Abandoned the project? Stopped paying? That's what the deposit is for. I keep that until everything is paid for and up to date. When the last pages are done I hand over to you the whole she-bang in high resolution files for each page in Illustrator. It's delivered either in Dropbox again -or burned onto a cd or loaded onto a flash drive that I can mail to you. The high resolution files are important, in that it's what's needed to get the work printed.

Publicizing your work.

Awright! You got a comic book now! Now's the moment you have to insert it into your publicity machine... ...I assume you have one? No? It's okay. There's several avenues to pursue, again, sites like comixtribe can offer you endless ideas and advice from pros who have made it.

Trying to contact publishers nowadays has been phased out somewhat. True, you can look up the Image or Dark Horse websites and they will have submission forms and guidelines. You have to remember they promote properties that make money for them and usually don't grant even finished work a chance unless its proven to be successful already.

So how are you going to get attention to your comic and/or raise sufficient funds to keep it alive?

Kickstarter is a useful avenue for generating buzz and gathering together people who would be interested in investing in your idea. If you haven't heard about it already, Kickstarter is crowd funding site that lets you put together a sales package to potential customers. They pledge a certain amount of money to receive a finished product of some kind. It can be your actual comic, or collateral material related to it (original art, posters, t-shirts etc.)
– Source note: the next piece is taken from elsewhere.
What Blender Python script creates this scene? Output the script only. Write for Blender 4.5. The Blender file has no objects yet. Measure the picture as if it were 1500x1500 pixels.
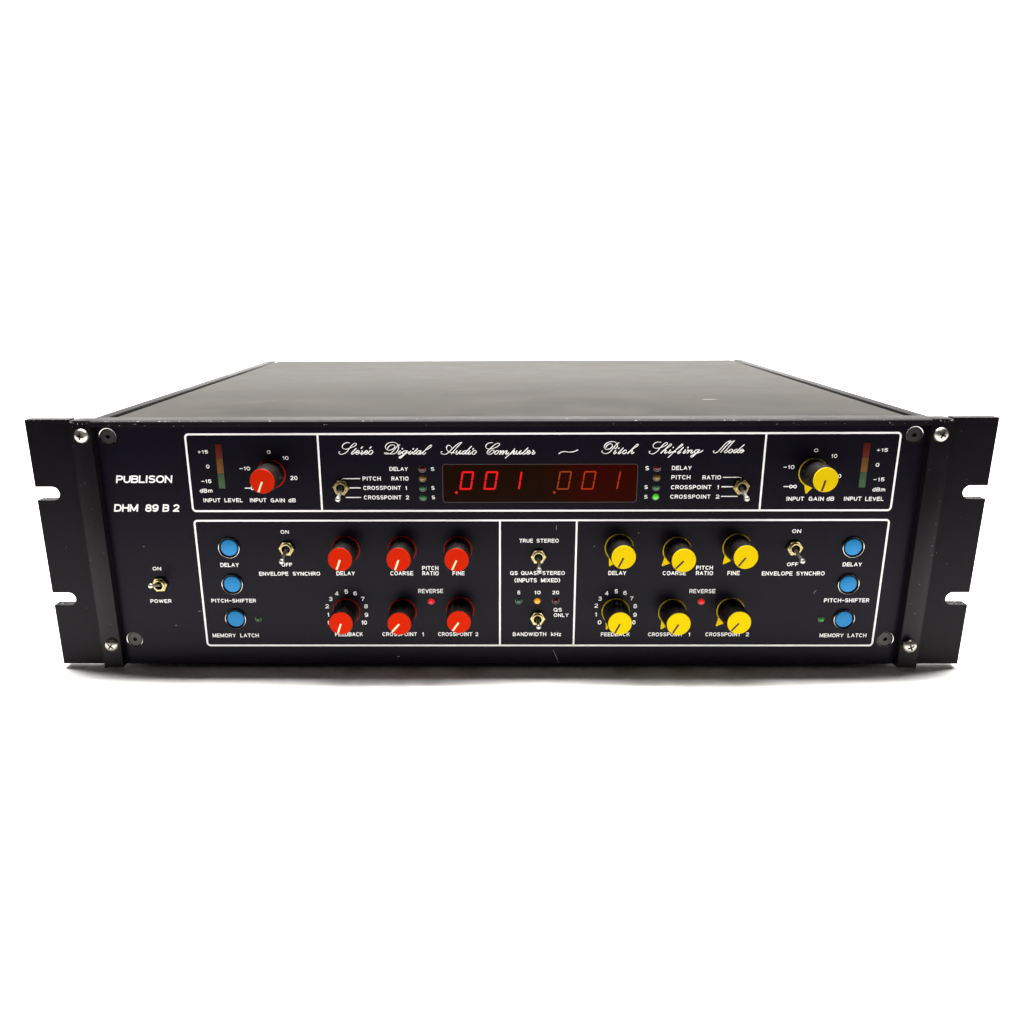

The one caveat is that once your campaign goes live you have 30 days to fulfill your fundraising goals or else you don't get the money. It's a good idea to use a lot of planning to be sure you're making a goal that's reachable. Maybe you have a ten issue story arc that would require $40,000 to fully fund, but realistically can put together a well written and illustrated (by me of course) first issue for $4,000. You can always build momentum on the first issue and return to kickstarter for another round.

Comixology is a digital marketplace for finished comics that people can view on their tablets or computers for around 99¢, maybe more if the story is larger.

They take a percentage from the sale and pool the profits. You get a payment for any amount over $100 each quarter, under $100 and it carries over to next quarter.

The two big houses Marvel and D.C. have been actively pushing their product for years this way, and digital is an absolutely cost effective way to bring your readers to your story.

There's an added advantage of people buying older digital issues. Once you start publishing newer comics digital back issues are a convenient way for them to catch up.

There is a submission process and you do have to get approved. You have to have ownership of your idea and it has to be of a certain quality where they feel people would want to buy it (again, a no brainer if you have me as your artist).

Suppose you have finished artwork that can fill out a full story but don't want to publish it big time, just need a few issues to pass around at conventions?

Ka-blam can print your comic for under $2 a single issue.

Ka-blam is a powerful way to level the playing field and bridge that gap to bring printed material in the hands of your readers while not risking a large amount of money.

Another advantage is you're able to put a copy in your hands to proof before going ahead with a large print run. For a lot of people they are unsure what the finished product will be like until they see it in physical form, once they have it they may have some minor alterations to make: more pages, different color, insert pages, etc.

To sum up... ...there's no excuse for not having your work available in some form or another. A lot of creators find time to write, edit and pay for art but have no gas left in the tank in getting to the public. Don't be one of them! It's strongly recommended for any one planning to have a back-up contingency, and maybe another back-up in case the first one fails. You have a story in you. Hiding it in a file somewhere on your lap top shouldn't be its ultimate fate.